In zijn spitsvondige columns zet student Jurijn Timon de Vos vraagtekens bij ogenschijnlijke vanzelfsprekendheden in het (studenten)leven. Zijn doel: het bestrijden van onverschilligheid.
Tradities zijn er niet om in ere te houden, maar ze zijn er om ter discussie te stellen. Dat moet de persoon die brieven verzond onder de naam van de Binnenstadwethouder – jazeker, Nijmegen heeft er echt een – ook gedacht hebben. In de door de gemeente als nep bestempelde brief riep de wethouder hoegenaamd scholen en winkeliers op dit jaar de goedlachse secondant van de Goedheiligman van raciale kenmerken te ontdoen.
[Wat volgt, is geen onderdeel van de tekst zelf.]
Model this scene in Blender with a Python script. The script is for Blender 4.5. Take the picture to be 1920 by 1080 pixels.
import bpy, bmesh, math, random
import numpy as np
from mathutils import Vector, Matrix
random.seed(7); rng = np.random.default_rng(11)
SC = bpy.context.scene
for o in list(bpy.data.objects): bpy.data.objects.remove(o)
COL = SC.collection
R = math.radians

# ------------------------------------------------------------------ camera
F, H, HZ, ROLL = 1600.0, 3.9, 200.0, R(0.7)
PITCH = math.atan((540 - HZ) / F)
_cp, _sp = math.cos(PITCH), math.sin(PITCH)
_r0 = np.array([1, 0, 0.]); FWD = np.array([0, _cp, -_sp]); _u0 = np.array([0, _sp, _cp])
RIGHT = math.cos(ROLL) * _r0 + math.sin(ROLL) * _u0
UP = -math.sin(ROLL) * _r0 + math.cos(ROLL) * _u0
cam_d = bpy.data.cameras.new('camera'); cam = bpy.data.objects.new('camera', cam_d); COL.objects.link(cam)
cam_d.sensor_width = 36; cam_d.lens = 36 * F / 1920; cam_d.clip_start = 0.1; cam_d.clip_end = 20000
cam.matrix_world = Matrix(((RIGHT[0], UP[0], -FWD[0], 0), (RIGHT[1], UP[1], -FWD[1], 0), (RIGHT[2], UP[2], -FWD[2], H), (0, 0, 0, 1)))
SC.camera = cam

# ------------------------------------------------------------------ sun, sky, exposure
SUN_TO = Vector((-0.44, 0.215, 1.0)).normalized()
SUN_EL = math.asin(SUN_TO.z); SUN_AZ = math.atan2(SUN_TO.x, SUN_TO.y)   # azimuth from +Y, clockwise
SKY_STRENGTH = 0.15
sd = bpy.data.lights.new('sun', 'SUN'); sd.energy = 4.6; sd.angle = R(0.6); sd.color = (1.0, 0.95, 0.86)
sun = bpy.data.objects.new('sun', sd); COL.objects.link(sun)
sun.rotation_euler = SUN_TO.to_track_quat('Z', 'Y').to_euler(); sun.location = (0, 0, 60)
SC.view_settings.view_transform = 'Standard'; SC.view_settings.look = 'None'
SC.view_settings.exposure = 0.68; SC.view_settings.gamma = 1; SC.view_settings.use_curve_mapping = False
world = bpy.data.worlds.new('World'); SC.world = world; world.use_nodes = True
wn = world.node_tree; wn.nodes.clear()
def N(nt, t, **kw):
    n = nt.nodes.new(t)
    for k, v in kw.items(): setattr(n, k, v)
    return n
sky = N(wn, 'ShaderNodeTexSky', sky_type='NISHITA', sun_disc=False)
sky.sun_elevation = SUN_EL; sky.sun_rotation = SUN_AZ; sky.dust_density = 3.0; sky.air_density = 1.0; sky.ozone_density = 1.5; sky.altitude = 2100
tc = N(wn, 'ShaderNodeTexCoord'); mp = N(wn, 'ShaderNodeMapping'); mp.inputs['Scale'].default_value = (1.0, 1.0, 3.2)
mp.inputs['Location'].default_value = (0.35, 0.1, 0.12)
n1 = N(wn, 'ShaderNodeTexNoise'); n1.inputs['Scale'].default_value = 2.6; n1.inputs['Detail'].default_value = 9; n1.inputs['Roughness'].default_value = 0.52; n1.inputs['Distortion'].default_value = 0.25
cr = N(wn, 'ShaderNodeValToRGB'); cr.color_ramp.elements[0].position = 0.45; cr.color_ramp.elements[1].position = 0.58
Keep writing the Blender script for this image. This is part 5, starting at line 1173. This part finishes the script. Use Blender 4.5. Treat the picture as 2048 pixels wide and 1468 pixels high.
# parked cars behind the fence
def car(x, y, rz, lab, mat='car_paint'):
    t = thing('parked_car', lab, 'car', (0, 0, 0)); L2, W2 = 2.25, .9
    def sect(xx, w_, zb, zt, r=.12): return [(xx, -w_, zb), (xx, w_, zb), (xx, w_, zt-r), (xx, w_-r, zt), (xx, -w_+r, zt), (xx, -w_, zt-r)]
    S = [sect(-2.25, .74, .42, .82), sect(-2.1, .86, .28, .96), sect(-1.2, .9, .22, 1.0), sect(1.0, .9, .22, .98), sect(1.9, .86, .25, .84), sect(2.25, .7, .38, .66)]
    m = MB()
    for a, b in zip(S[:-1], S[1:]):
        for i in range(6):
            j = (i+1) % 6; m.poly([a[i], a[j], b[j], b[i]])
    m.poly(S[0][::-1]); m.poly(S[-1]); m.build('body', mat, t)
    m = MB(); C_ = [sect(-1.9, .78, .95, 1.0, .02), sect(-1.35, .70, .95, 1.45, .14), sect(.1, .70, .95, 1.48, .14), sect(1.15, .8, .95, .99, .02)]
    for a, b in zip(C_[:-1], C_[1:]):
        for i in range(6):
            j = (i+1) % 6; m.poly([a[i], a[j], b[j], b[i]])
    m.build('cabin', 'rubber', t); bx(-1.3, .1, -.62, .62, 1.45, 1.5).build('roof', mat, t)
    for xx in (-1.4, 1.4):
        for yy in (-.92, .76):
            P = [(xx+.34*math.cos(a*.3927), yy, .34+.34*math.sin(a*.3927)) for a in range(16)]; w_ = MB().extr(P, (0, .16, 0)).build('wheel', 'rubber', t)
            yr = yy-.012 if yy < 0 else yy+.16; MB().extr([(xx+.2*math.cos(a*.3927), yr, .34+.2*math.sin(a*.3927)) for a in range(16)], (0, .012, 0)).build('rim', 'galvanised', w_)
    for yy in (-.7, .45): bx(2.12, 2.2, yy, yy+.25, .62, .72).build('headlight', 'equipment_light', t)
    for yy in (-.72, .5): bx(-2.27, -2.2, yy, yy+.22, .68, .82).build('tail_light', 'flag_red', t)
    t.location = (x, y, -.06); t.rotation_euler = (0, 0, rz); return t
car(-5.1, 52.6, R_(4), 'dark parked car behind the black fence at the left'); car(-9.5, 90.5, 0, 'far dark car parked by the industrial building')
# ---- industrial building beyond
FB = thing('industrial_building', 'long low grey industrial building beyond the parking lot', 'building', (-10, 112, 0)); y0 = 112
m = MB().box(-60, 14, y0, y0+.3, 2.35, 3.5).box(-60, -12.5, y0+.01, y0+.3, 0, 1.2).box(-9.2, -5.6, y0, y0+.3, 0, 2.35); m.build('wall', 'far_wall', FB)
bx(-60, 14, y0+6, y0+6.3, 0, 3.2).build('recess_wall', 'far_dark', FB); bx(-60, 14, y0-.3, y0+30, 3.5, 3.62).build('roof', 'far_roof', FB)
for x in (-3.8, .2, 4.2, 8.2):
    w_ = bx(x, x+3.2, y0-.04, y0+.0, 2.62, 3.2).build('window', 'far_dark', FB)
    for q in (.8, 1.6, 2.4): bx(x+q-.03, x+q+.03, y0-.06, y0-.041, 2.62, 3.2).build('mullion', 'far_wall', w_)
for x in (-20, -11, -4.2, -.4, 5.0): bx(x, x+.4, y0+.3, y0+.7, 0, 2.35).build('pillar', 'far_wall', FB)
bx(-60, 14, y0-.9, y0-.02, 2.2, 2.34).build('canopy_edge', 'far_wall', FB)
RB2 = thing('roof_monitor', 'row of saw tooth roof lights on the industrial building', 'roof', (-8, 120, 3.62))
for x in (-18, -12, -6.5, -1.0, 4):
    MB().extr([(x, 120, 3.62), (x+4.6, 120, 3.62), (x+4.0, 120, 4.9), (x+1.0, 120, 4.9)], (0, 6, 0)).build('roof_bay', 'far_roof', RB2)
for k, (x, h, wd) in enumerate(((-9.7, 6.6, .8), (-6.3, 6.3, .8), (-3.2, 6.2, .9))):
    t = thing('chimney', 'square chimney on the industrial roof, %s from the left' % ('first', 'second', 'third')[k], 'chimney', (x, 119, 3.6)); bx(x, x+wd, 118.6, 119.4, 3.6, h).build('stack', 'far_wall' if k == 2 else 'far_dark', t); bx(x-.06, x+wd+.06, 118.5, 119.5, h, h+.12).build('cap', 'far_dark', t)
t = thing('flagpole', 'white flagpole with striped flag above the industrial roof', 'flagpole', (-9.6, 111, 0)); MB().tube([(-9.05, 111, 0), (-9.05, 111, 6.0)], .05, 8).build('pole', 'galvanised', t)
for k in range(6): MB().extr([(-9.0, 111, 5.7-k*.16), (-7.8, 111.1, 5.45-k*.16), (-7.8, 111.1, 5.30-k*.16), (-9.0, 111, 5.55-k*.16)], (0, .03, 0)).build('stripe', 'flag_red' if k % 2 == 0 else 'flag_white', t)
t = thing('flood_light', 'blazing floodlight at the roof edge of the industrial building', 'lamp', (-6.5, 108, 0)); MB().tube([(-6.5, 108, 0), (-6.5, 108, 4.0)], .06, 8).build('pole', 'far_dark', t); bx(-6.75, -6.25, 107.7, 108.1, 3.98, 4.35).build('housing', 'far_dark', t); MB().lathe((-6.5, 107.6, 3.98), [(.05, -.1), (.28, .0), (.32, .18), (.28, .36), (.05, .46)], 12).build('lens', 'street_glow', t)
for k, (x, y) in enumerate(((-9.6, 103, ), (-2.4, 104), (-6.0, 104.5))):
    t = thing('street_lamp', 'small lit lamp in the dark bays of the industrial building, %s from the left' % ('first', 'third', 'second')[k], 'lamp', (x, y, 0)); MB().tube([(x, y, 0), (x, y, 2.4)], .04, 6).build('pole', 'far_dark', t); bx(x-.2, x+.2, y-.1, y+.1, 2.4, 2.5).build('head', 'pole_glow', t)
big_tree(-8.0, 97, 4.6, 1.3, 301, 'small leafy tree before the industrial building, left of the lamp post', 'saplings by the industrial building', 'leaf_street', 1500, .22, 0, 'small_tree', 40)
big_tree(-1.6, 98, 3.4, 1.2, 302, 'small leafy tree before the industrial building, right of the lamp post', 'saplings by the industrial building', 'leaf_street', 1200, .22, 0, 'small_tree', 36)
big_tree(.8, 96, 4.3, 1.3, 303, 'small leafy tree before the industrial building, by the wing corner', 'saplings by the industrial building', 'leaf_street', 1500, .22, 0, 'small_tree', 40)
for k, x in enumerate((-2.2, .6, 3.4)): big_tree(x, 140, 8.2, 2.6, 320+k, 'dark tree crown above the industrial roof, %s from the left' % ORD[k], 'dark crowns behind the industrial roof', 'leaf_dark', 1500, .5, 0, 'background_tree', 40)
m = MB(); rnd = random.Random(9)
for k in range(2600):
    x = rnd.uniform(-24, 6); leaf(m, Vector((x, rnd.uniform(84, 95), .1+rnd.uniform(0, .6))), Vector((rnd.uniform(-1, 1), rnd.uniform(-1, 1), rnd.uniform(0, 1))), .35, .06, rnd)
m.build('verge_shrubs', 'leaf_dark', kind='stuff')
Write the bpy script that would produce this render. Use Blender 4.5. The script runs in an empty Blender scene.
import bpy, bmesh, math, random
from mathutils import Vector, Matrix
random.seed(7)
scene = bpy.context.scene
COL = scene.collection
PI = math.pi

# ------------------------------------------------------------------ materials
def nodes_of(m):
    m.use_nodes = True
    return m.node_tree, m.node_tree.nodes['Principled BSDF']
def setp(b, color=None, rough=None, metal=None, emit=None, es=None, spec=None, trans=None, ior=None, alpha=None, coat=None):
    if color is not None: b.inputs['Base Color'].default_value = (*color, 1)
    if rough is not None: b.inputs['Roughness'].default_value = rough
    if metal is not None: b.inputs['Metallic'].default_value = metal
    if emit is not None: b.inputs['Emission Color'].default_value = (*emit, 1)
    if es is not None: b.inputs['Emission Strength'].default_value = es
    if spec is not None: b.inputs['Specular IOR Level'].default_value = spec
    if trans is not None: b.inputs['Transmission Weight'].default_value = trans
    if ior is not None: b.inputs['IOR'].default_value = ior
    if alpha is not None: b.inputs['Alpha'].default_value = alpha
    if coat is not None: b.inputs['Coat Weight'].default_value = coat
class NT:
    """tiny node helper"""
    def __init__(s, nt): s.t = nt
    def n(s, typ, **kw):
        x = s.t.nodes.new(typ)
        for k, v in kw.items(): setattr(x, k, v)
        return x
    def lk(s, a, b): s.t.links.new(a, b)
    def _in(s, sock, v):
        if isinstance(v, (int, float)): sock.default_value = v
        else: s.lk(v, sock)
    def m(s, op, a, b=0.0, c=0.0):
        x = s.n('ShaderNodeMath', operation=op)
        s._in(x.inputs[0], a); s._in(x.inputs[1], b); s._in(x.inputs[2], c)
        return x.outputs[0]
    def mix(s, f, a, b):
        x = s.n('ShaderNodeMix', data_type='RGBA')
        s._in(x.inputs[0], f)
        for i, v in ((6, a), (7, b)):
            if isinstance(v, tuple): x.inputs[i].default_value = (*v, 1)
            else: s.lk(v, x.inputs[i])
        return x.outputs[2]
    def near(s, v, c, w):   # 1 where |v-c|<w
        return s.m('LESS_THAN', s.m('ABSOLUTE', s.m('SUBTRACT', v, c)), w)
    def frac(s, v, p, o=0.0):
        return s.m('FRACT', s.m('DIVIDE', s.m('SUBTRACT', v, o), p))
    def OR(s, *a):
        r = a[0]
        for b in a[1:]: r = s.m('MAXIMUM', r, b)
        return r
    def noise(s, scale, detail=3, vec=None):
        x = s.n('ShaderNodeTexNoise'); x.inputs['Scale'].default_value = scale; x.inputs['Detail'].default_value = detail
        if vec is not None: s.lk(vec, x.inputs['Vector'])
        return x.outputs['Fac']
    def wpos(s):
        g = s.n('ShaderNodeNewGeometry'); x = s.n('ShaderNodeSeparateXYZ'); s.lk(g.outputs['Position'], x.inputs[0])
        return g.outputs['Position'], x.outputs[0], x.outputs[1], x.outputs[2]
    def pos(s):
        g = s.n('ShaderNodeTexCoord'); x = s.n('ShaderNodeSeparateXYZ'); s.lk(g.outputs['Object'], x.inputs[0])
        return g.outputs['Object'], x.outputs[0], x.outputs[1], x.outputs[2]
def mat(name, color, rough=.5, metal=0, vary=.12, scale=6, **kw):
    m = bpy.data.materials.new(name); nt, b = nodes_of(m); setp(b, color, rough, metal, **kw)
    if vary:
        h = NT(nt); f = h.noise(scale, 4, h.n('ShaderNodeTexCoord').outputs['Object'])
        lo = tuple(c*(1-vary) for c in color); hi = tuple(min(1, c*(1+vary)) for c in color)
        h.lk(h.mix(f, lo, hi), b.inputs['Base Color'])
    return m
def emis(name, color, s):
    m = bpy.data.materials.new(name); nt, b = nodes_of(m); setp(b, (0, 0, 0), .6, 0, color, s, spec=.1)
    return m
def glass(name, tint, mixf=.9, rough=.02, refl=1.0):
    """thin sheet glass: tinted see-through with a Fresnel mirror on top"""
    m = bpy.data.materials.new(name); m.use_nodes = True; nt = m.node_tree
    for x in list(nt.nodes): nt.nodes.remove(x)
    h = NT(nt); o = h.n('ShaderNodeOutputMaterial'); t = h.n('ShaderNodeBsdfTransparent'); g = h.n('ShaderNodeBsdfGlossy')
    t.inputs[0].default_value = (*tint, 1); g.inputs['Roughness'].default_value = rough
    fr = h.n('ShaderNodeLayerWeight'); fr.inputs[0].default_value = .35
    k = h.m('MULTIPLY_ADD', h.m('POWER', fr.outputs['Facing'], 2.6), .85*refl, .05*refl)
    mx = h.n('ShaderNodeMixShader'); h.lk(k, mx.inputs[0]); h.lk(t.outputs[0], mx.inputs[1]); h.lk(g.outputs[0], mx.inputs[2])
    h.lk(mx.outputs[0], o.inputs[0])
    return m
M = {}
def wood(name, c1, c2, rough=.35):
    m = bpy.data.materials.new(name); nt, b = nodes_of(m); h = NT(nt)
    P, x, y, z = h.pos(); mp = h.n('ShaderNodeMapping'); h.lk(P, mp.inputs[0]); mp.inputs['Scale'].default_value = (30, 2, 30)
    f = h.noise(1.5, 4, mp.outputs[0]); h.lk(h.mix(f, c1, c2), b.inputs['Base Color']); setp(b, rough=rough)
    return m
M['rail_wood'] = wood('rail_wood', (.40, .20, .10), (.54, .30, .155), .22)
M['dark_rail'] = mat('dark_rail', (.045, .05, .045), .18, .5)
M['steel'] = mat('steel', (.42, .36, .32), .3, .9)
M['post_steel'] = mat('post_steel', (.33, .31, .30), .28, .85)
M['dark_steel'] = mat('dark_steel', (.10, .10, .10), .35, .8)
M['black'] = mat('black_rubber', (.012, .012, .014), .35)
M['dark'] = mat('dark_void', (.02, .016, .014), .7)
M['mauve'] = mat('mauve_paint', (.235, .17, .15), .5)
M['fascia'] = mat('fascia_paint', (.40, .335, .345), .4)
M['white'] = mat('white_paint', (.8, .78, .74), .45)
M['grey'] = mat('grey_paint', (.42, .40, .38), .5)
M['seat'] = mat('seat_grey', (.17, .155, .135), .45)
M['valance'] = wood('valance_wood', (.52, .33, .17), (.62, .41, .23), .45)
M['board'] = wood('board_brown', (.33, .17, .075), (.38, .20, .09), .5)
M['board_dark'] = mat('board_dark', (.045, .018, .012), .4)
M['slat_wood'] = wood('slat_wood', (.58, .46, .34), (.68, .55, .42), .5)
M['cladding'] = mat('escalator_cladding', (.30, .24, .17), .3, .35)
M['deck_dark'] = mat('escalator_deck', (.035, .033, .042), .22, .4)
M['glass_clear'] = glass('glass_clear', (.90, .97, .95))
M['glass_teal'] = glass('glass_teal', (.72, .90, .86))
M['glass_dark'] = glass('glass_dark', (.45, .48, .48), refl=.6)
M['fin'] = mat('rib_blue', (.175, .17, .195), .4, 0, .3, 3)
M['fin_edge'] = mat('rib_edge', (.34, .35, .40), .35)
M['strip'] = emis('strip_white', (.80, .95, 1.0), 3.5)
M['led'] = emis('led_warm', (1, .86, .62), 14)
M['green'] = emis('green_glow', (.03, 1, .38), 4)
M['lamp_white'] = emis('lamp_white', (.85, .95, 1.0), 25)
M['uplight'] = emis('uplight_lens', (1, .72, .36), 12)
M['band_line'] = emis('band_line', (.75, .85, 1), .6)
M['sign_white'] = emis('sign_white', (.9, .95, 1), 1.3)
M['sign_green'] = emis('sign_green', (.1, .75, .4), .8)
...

De lezer die nu denkt of hoopt dat deze kolomschrijver in de slangenkuil genaamd de Zwarte Pietdiscussie zal springen, moet ik teleurstellen. Hoezeer ik ook begrijp dat de reeds aanwezige pepernoten (kruidnoten zo je wilt), chocoladeletters en schuimpjes in de schappen een mens hiertoe kunnen bewegen, wil ik graag de slag maken naar een andere traditie, namelijk naar een heuse Radboudtraditie. Hierbij doel ik niet op notoire RU-tradities als de vleesloze maandag in de Refter, het publiekelijk dragen van de omhoog kruipende Radboudtrui of de traditie van de zekerheid dat CICAM-tentamens zonder geestelijke inzet gehaald kunnen worden. Ik richt me op juist die ene Radboudtraditie die spijtig genoeg níet ter discussie staat. Dit betreft het jaarlijks terugkerende fenomeen van de fietsenstallingbegeleiders, ook wel fietscoaches genoemd.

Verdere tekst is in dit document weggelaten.